Die Bundestrainerin war ihrer Linie treu geblieben und veränderte, wie auch in allen drei Gruppenspielen gegen China (1:0), Spanien (1:0) und Südafrika (4:0) ihre Aufstellung - dieses Mal aber nur auf einer Position. Statt Klara Bühl durfte Lea Schüller in der Offensive beginnen. Zur Pause wechselte Voss-Tecklenburg für Verena Schweers in der Viererkette Carolin Simon ein, für Melanie Leupolz kam Bühl; in der 69. Minute ging Lina Magull raus und Lena Oberdorf rein. Die Positionen wurden flexibel getauscht, wie schon in der Vorrunde.

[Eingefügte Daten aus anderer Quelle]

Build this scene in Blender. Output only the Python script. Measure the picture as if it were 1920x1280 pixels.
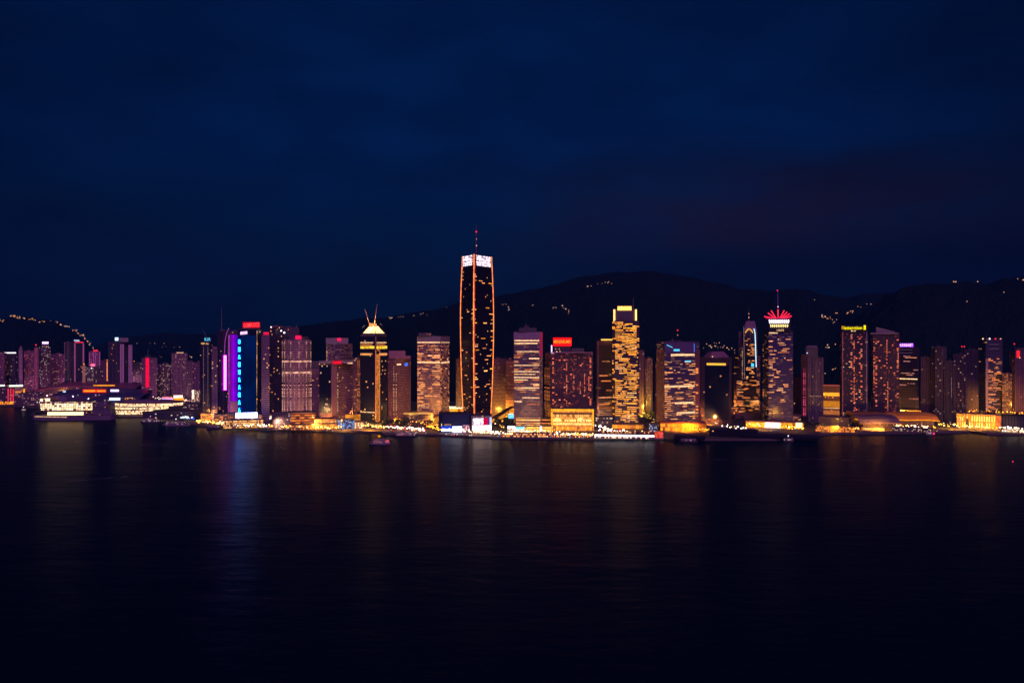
import bpy, bmesh, math, random
from mathutils import Vector, Matrix, noise
SC = bpy.context.scene
COL = SC.collection
for o in list(bpy.data.objects): bpy.data.objects.remove(o)
R = math.radians
# ------------------------------------------------------------------ camera, sky, facade fill light, exposure
CAMZ, FOC, CX, CY = 176.0, 1500.0, 960.0, 640.0      # focal length in pixels of the 1920 px photograph
cd = bpy.data.cameras.new('camera'); cam = bpy.data.objects.new('camera', cd); COL.objects.link(cam)
cam.location = (0, 0, CAMZ); cam.rotation_euler = (R(90), 0, 0)
cd.sensor_width = 36; cd.lens = 36*FOC/1920; cd.clip_start = 1; cd.clip_end = 60000
SC.camera = cam
SC.view_settings.view_transform = 'Standard'; SC.view_settings.look = 'None'
SC.view_settings.exposure = 0; SC.view_settings.gamma = 1
SC.cycles.use_denoising = True
SC.cycles.max_bounces = 4; SC.cycles.diffuse_bounces = 2; SC.cycles.glossy_bounces = 3
SC.cycles.sample_clamp_indirect = 6

def build_world():
    w = bpy.data.worlds.new('World'); SC.world = w; w.use_nodes = True
    nt = w.node_tree; N = nt.nodes; L = nt.links; N.clear()
    out = N.new('ShaderNodeOutputWorld'); bg = N.new('ShaderNodeBackground'); L.new(bg.outputs[0], out.inputs[0])
    tc = N.new('ShaderNodeTexCoord'); sep = N.new('ShaderNodeSeparateXYZ'); L.new(tc.outputs['Generated'], sep.inputs[0])
    ramp = N.new('ShaderNodeValToRGB'); L.new(sep.outputs['Z'], ramp.inputs[0])
    cr = ramp.color_ramp
    stops = [(0.0, (.0004, .0040, .015)), (0.06, (.0004, .0058, .023)), (0.14, (.0003, .0085, .042)), (0.24, (.0002, .0112, .066)),
             (0.36, (.0002, .0098, .058)), (1.0, (.0003, .006, .035))]
    cr.elements[0].position = stops[0][0]; cr.elements[0].color = stops[0][1]+(1,)
    cr.elements[1].position = 1; cr.elements[1].color = stops[-1][1]+(1,)
    for p, c in stops[1:-1]:
        e = cr.elements.new(p); e.color = c+(1,)
    def math_(op, a, b=None, c=None):
        n = N.new('ShaderNodeMath'); n.operation = op; n.use_clamp = False
        for i, v in enumerate((a, b, c)):
            if v is None: continue
            if isinstance(v, (int, float)): n.inputs[i].default_value = v
            else: L.new(v, n.inputs[i])
        return n.outputs[0]
    mp = N.new('ShaderNodeMapping'); mp.inputs['Scale'].default_value = (2.2, 2.2, 7.0); L.new(tc.outputs['Generated'], mp.inputs[0])
    nz = N.new('ShaderNodeTexNoise'); nz.inputs['Scale'].default_value = 2.3; nz.inputs['Detail'].default_value = 6; nz.inputs['Roughness'].default_value = .55
    L.new(mp.outputs[0], nz.inputs['Vector'])
    nv = nz.outputs[0]
    # dusk-lit cloud bank over the hill
    dz = math_('DIVIDE', math_('SUBTRACT', sep.outputs['Z'], .142), .062)
    band = math_('EXPONENT', math_('MULTIPLY', math_('MULTIPLY', dz, dz), -1))
    side = N.new('ShaderNodeMapRange'); side.inputs[1].default_value = -.06; side.inputs[2].default_value = .24; side.clamp = True
    L.new(sep.outputs['X'], side.inputs[0])
    nm = N.new('ShaderNodeMapRange'); nm.inputs[1].default_value = .26; nm.inputs[2].default_value = .66; L.new(nv, nm.inputs[0])
    mask = math_('MULTIPLY', math_('MULTIPLY', band, side.outputs[0]), nm.outputs[0])
    mx = N.new('ShaderNodeMix'); mx.data_type = 'RGBA'
    L.new(mask, mx.inputs[0]); L.new(ramp.outputs[0], mx.inputs[6]); mx.inputs[7].default_value = (.0118, .0078, .027, 1)
    # darker broken overcast
    dk = N.new('ShaderNodeMapRange'); dk.inputs[1].default_value = .3; dk.inputs[2].default_value = .7; dk.inputs[3].default_value = 1.22; dk.inputs[4].default_value = .72
    L.new(nv, dk.inputs[0])
    ax = math_('ABSOLUTE', math_('ADD', sep.outputs['X'], .03))
    vg = math_('SUBTRACT', .96, math_('MULTIPLY', math_('MULTIPLY', ax, ax), 1.5))
    st = math_('MULTIPLY', dk.outputs[0], vg)
    # low dark cloud resting on the hills
    ez = math_('DIVIDE', math_('SUBTRACT', sep.outputs['Z'], .082), .034)
    lowc = math_('MULTIPLY', math_('EXPONENT', math_('MULTIPLY', math_('MULTIPLY', ez, ez), -1)), side.outputs[0])
    st = math_('MULTIPLY', st, math_('SUBTRACT', 1.0, math_('MULTIPLY', lowc, .6)))
    L.new(mx.outputs[2], bg.inputs[0]); L.new(st, bg.inputs[1])
build_world()

sd = bpy.data.lights.new('facade_fill', 'SUN'); sun = bpy.data.objects.new('facade_fill', sd); COL.objects.link(sun)
sd.energy = .88; sd.angle = R(25); sd.color = (.90, .31, .95)          # violet fill from behind the camera, added to brighten the facades
sun.rotation_euler = (R(70), 0, R(14))

# ------------------------------------------------------------------ helpers
def W(px, py, Y): return Vector(((px-CX)*Y/FOC, Y, CAMZ-(py-CY)*Y/FOC))
G = 3.5
def groundY(py, z=G): return (CAMZ-z)*FOC/(py-CY)
def tag(o, label=None, cat=None, group=None, kind=None):
    for k, v in (('label', label), ('category', cat), ('group', group), ('kind', kind)):
        if v: o[k] = v
    return o
def empty(name, loc, rz=0):
    o = bpy.data.objects.new(name, None); COL.objects.link(o); o.location = loc; o.rotation_euler = (0, 0, rz); o.empty_display_size = 2
    return o
class MB:
    def __init__(s): s.v = []; s.f = []; s.m = []; s.uv = []
    def face(s, pts, mi=0, uv=None):
        i = len(s.v); s.v += [tuple(p) for p in pts]; s.f.append(tuple(range(i, i+len(pts)))); s.m.append(mi)
        s.uv.append(uv or [(p[0]+p[1], p[2]) for p in pts])
    def box(s, x0, x1, y0, y1, z0, z1, mi=0, M=None, top=None):
        P = [Vector(p) for p in ((x0,y0,z0),(x1,y0,z0),(x1,y1,z0),(x0,y1,z0),(x0,y0,z1),(x1,y0,z1),(x1,y1,z1),(x0,y1,z1))]
        for k, (q, ax) in enumerate((((0,1,5,4),0),((1,2,6,5),1),((2,3,7,6),0),((3,0,4,7),1),((4,5,6,7),2),((3,2,1,0),2))):
            uv = [((P[i].x, P[i].z) if ax == 0 else (P[i].y, P[i].z) if ax == 1 else (P[i].x, P[i].y)) for i in q]
            s.face([(M @ P[i]) if M else P[i] for i in q], top if (top is not None and k == 4) else mi, uv)
    def prism(s, poly, z0, z1, mi=0, top=None, sc=None, zs=None, cap=True, bottom=False):
        """poly counter-clockwise; sc(t) scales about the centroid, t in 0..1 over the height"""
        n = len(poly); c = Vector((sum(p[0] for p in poly)/n, sum(p[1] for p in poly)/n))
        zs = zs or [0, 1]; rings = []
        for t in zs:
            k = sc(t) if sc else 1
            rings.append([(c.x+(p[0]-c.x)*k, c.y+(p[1]-c.y)*k, z0+(z1-z0)*t) for p in poly])
        per = [0]
        for i in range(n): per.append(per[-1]+(Vector(poly[(i+1) % n])-Vector(poly[i])).length)
        for a, b in zip(rings, rings[1:]):
            for i in range(n):
                j = (i+1) % n
                s.face([a[i], a[j], b[j], b[i]], mi, [(per[i], a[i][2]), (per[i+1], a[i][2]), (per[i+1], b[i][2]), (per[i], b[i][2])])
        if cap: s.face(rings[-1], mi if top is None else top, [(p[0], p[1]) for p in rings[-1]])
        if bottom: s.face(rings[0][::-1], mi if top is None else top, [(p[0], p[1]) for p in rings[0][::-1]])
    def tube(s, p, q, r0, r1, n=6, mi=0):
        p, q = Vector(p), Vector(q); d = (q-p).normalized(); a = d.orthogonal().normalized(); b = d.cross(a)
        A = [p+(a*math.cos(t)+b*math.sin(t))*r0 for t in [2*math.pi*i/n for i in range(n)]]
        B = [q+(a*math.cos(t)+b*math.sin(t))*r1 for t in [2*math.pi*i/n for i in range(n)]]
        for i in range(n):
            j = (i+1) % n; s.face([A[i], A[j], B[j], B[i]], mi, [(i, 0), (i+1, 0), (i+1, 1), (i, 1)])
        s.face(B, mi); s.face(A[::-1], mi)
    def ball(s, c, r, mi=0, n=8, m=5, sz=1):
        c = Vector(c); rows = []
        for j in range(m+1):
            ph = math.pi*j/m
            rows.append([c+Vector((r*math.sin(ph)*math.cos(2*math.pi*i/n), r*math.sin(ph)*math.sin(2*math.pi*i/n), -r*sz*math.cos(ph))) for i in range(n)])
        for j in range(m):
            for i in range(n):
                k = (i+1) % n
                if j == 0: s.face([rows[0][0], rows[1][k], rows[1][i]], mi)
                elif j == m-1: s.face([rows[j][i], rows[j][k], rows[m][0]], mi)
                else: s.face([rows[j][i], rows[j][k], rows[j+1][k], rows[j+1][i]], mi)
    def mesh(s, name, mats):
        me = bpy.data.meshes.new(name); me.from_pydata(s.v, [], s.f)
        for m in (mats if isinstance(mats, (list, tuple)) else [mats]): me.materials.append(m)
        me.polygons.foreach_set('material_index', s.m)
        ul = me.uv_layers.new(name='UVMap'); ul.data.foreach_set('uv', [c for f in s.uv for p in f for c in p])
        me.update(); return me
    def build(s, name, mats, parent=None, loc=(0, 0, 0), rz=0):
        o = bpy.data.objects.new(name, s.mesh(name, mats)); COL.objects.link(o); o.location = loc; o.rotation_euler = (0, 0, rz)
        if parent: o.parent = parent
        return o

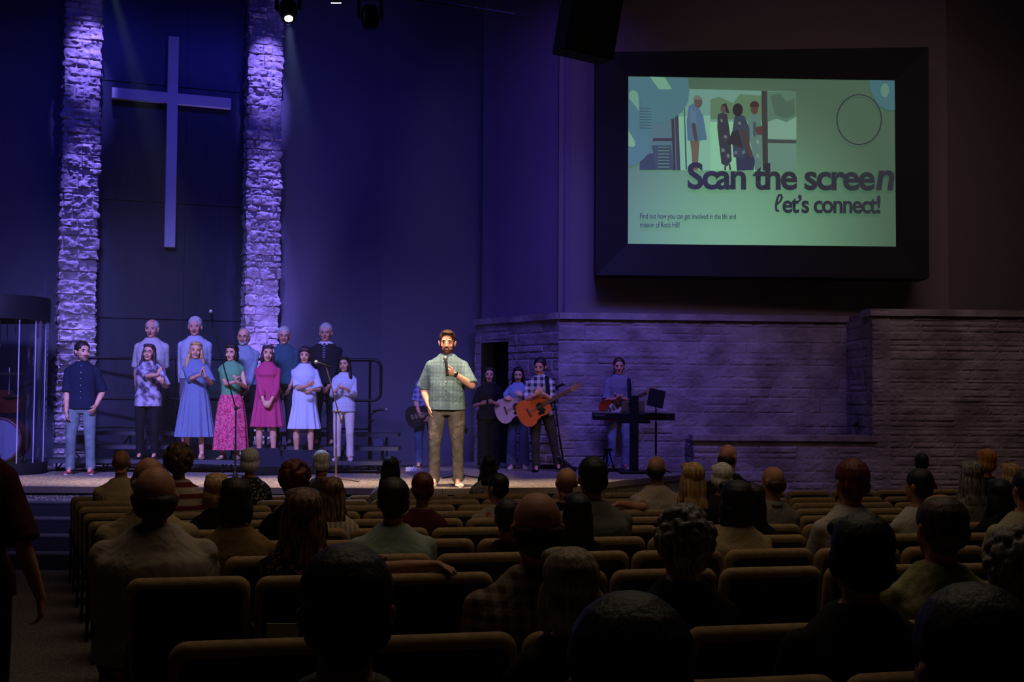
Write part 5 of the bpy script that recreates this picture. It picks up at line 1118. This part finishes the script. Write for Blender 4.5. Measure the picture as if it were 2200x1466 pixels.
# ------------------------------------------------------------------ auditorium chairs
TA = math.atan(.235); UX = Vector((math.cos(TA), math.sin(TA), 0)); VX = Vector((-math.sin(TA), math.cos(TA), 0))
ROWY = [1.55, 2.35, 3.25, 4.16] + [6.0 + .98 * k for k in range(9)]       # depth where each row crosses X = -0.036 Y
def rowpt(r):
    y = ROWY[r]; return Vector((-.036 * y, y, 0))
def row_at_k(r, k):
    """point on row line r where X = k * Y"""
    p = rowpt(r); t = (k * p.y - p.x) / (UX.x - k * UX.y); return p + UX * t, t
M_TAN = cloth('tan_upholstery', '937b57', 'noise', '836d4c', 30, bump=.15); M_BACK = cloth('dark_upholstery', '2c2322', 'noise', '241c1c', 40, bump=.1)
def make_chair():
    t = thing('auditorium_chair', '', 'chair')
    # figure-local: faces -Y, row line (top of backrest) at y = +.27
    m = MB(); m.loft([(.40, .255, .225, -.04), (.43, .268, .24, -.04), (.475, .268, .24, -.04), (.495, .255, .225, -.04)], 28, p=5); m.build('seat', M_TAN, t)
    def yb(z): return .19 + (z - .45) * .19
    # padded back: rounded-rectangle outline swept to a cushion
    def outline(w, z0, z1, r, n=6):
        pts = []
        for cx_, cz, a0 in ((w - r, z1 - r, 90), (w - r, z0 + r, 0), (-w + r, z0 + r, -90), (-w + r, z1 - r, -180)):
            for j in range(n + 1): a = math.radians(a0 - 90 * j / n); pts.append((cx_ + r * math.cos(a), cz + r * math.sin(a)))
        return pts
    m = MB(); rings = []
    for (ins, dy) in ((.030, -.042), (.012, -.036), (.003, -.024), (0, -.008), (.002, .010), (.008, .024), (.018, .034), (.032, .040)):
        rings.append([Vector((x, yb(z) + dy + .02, z)) for x, z in outline(.268 - ins, .44 + ins, .885 - ins, .06 - ins * .5)])
    m.rings(rings); m.build('backrest', M_TAN, t)
    m = MB(); rings = []
    for (ins, dy) in ((0, .026), (0, .040), (.006, .044)):
        rings.append([Vector((x, yb(z) + dy + .02, z)) for x, z in outline(.236 - ins, .42 + ins, .838 - ins, .045)])
    m.rings(rings); m.build('back_panel', M_BACK, t)
    for q in (-1, 1):
        m = MB(); m.tube([(q * .262, .28, .55), (q * .262, .18, .40), (q * .262, .22, .02)], .012, 8, 0, True); m.tube([(q * .262, .19, .41), (q * .262, -.22, .39), (q * .262, -.25, .02)], .012, 8, 0, True); m.build('side_frame', BLACK, t)
    m = MB(); m.tube([(-.2, .22, .30), (-.2, -.15, .28), (.2, -.15, .28), (.2, .22, .30)], .006, 6)
    for k in range(3): m.tube([(-.2, .2 - .15 * k, .295), (.2, .2 - .15 * k, .295)], .005, 6)
    m.build('book_rack', BLACK, t)
    return t
chair0 = make_chair(); used0 = [False]
def put_chair(loc, rz, label):
    if not used0[0]: r = chair0; used0[0] = True
    else:
        r = chair0.copy(); COL.objects.link(r)
        for ch in list(chair0.children): c = ch.copy(); COL.objects.link(c); c.parent = r
    r.location = loc; r.rotation_euler = (0, 0, rz); r['label'] = label; r['group'] = 'tan upholstered chairs in the auditorium'
SP_ = .556
rows_words = ['nearest', 'second nearest', 'third nearest', 'fourth nearest', 'fifth nearest', 'sixth nearest', 'seventh nearest', 'eighth nearest', 'ninth nearest', 'tenth nearest', 'eleventh nearest', 'second from the stage', 'first, by the stage']
CH_RZ = PI + TA
seat_spots = {}
def chair_loc(r, t):
    p = rowpt(r) + UX * t - VX * -.0; p = p + VX * .0
    o = p + VX * .275            # chair origin sits in front of its backrest line
    return Vector((o.x, o.y, floor_z(o.y)))
for r in range(len(ROWY)):
    # left end of the row follows the slanted aisle X = -1.135 - .377 (Y - 4.16)
    p = rowpt(r); t0 = (-1.135 - .377 * (p.y - 4.16) - p.x) / (UX.x + .377 * UX.y) + .28
    if ROWY[r] < 3: t0 = -1.0
    i = 0
    while True:
        t = t0 + SP_ * i; q = rowpt(r) + UX * t
        if q.x > .425 * q.y + .15: break
        if r < 3 and q.y * F == 0: break
        o = chair_loc(r, t)
        if ROWY[r] > 2.9 or abs(q.x) < 3:
            # nearest rows: only chairs whose people or backs show
            if not (ROWY[r] < 2.9):
                put_chair(o, CH_RZ, 'tan upholstered chair, %s from the left aisle in the %s row' % (ORD[i], (rows_words[r - 2] + ' full' if r < 11 else {11: 'second stage-side', 12: 'first stage-side'}[r])))
            seat_spots.setdefault(r, []).append(t)
        i += 1
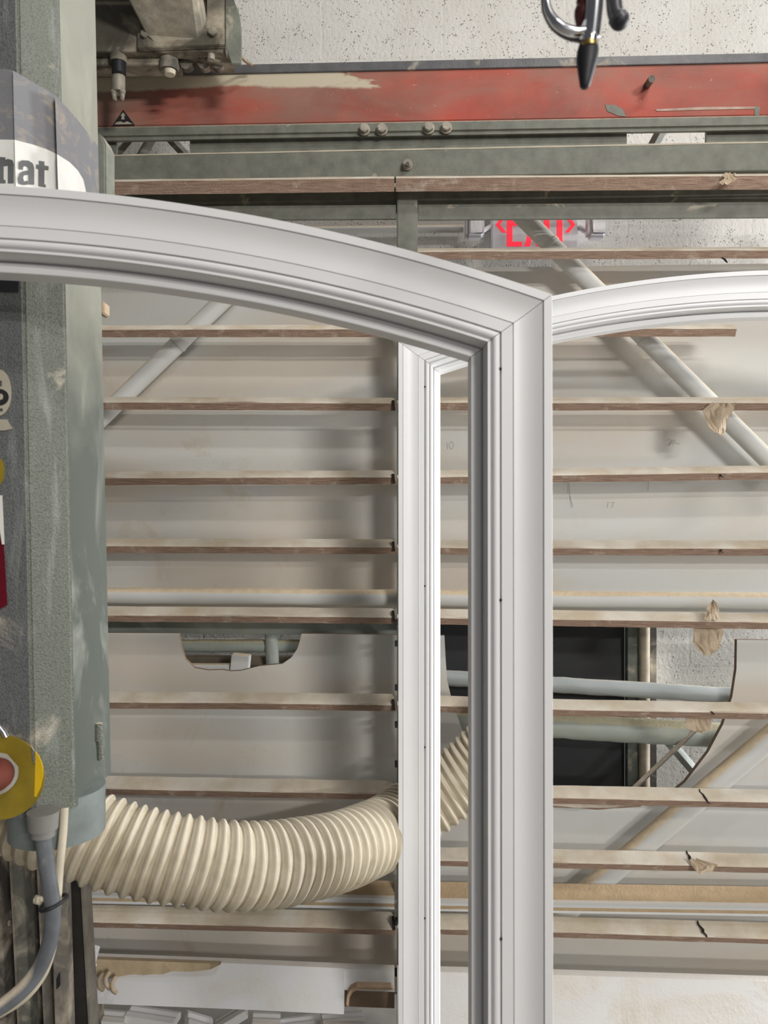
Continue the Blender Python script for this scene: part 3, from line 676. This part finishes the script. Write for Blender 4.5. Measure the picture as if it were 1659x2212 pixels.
# collar below and cable gland
bm = bmesh.new(); cx0, cy0, rr = -.533, 1.262, .073
cyl(bm, (sx(cx0, zb), cy0, zb - .062), (sx(cx0, zb), cy0, zb + .01), rr, seg=64); finish('outlet_collar', bm, plain('collar_paint', (.19, .215, .205), .45, var=.2), head, smooth=True, angle=40)
g0 = W(93, 1752, 1.14); g1 = W(93, 1790, 1.14)
bm = bmesh.new(); cyl(bm, g0, g1, .0225, .0205, seg=32); g2 = W(93, 1806, 1.14); cyl(bm, g1, g2, .0165, seg=24); gl = finish('cable_gland', bm, plain('grey_plastic', (.22, .21, .195), .5), head, smooth=True, angle=35)
# grey conduit and white cable tied to it
bm = bmesh.new()
cp = [W(93, 1796, 1.14), W(97, 1840, 1.14), W(106, 1900, 1.14), W(113, 1950, 1.14), W(113, 2000, 1.14), W(103, 2050, 1.14), W(80, 2100, 1.14), (W(40, 2146, 1.13)), W(-10, 2182, 1.12), W(-90, 2225, 1.10), W(-180, 2300, 1.08)]
def cr(i, a, L): return .0112 + .0012 * math.sin(L * 60) * .2
tube(bm, catmull(cp, 10), cr, 24)
GC = m_dusty_metal('grey_conduit_skin', (.13, .14, .15), up0=.2, dustiness=.35, r=.42)
tag(finish('flexible_conduit', bm, GC, smooth=True), 'thick grey cable curving down from the bottom of the saw head', 'cable')
bm = bmesh.new(); tube(bm, catmull([W(139, 1745, 1.19), W(136, 1800, 1.185), W(129, 1870, 1.175), W(124, 1940, 1.165), W(120, 1990, 1.165), W(112, 2050, 1.17), W(90, 2110, 1.17), W(40, 2165, 1.16), W(-60, 2220, 1.16)], 10), .0062, 14)
tag(finish('thin_cable', bm, CREAM, smooth=True), 'thin cream cable hanging beside the thick grey cable under the saw head', 'cable')
bm = bmesh.new(); R0 = []
for i in range(40):
    a = 2 * math.pi * i / 40; c = W(116, 1950, 1.150); R0.append(c + Vector((.0170 * math.cos(a), .0240 * math.sin(a), .0055 * math.cos(a) - .0015 * math.sin(a))))
R0.append(R0[0])
tube(bm, R0, .0028, 8, caps=False); tag(finish('cable_tie', bm, BLACK, smooth=True), 'black cable tie binding the grey and cream cables together', 'cable tie')
bm = bmesh.new(); bmesh.ops.create_icosphere(bm, subdivisions=3, radius=.006, matrix=Matrix.Translation(W(83, 1944, 1.135)))
for v in bm.verts: v.co += (v.co - W(83, 1944, 1.135)) * .8 * mnoise.noise(v.co * 220)
finish('tie_lock', bm, CREAM, gl, smooth=True)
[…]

Zum zweiten Treffer führte das nicht, da profitierte Deutschland vom Videoassistenten, der sich in der 24. Minute eine Szene genauer anschaute: Magull war im Strafraum dabei, sich den Ball vor einem Pass besser zurecht zu legen, als sie von der heraneilenden Evelyn Nwabuoko voll am Knie getroffen wurde. Den Elfmeter verwandelte Sara Däbritz stark ins rechte Eck (27.). Nigeria war zu Beginn des Spiels vors deutsche Tor gekommen, wirklich gefährlich aber wurde die Mannschaft des schwedischen Trainers Thomas Dennerby nicht. Was auch daran lag, dass Nigerias bekannteste Spielerin Asisat Oshoala (FC Barcelona) mit muskulären Problemen aussetzen musste.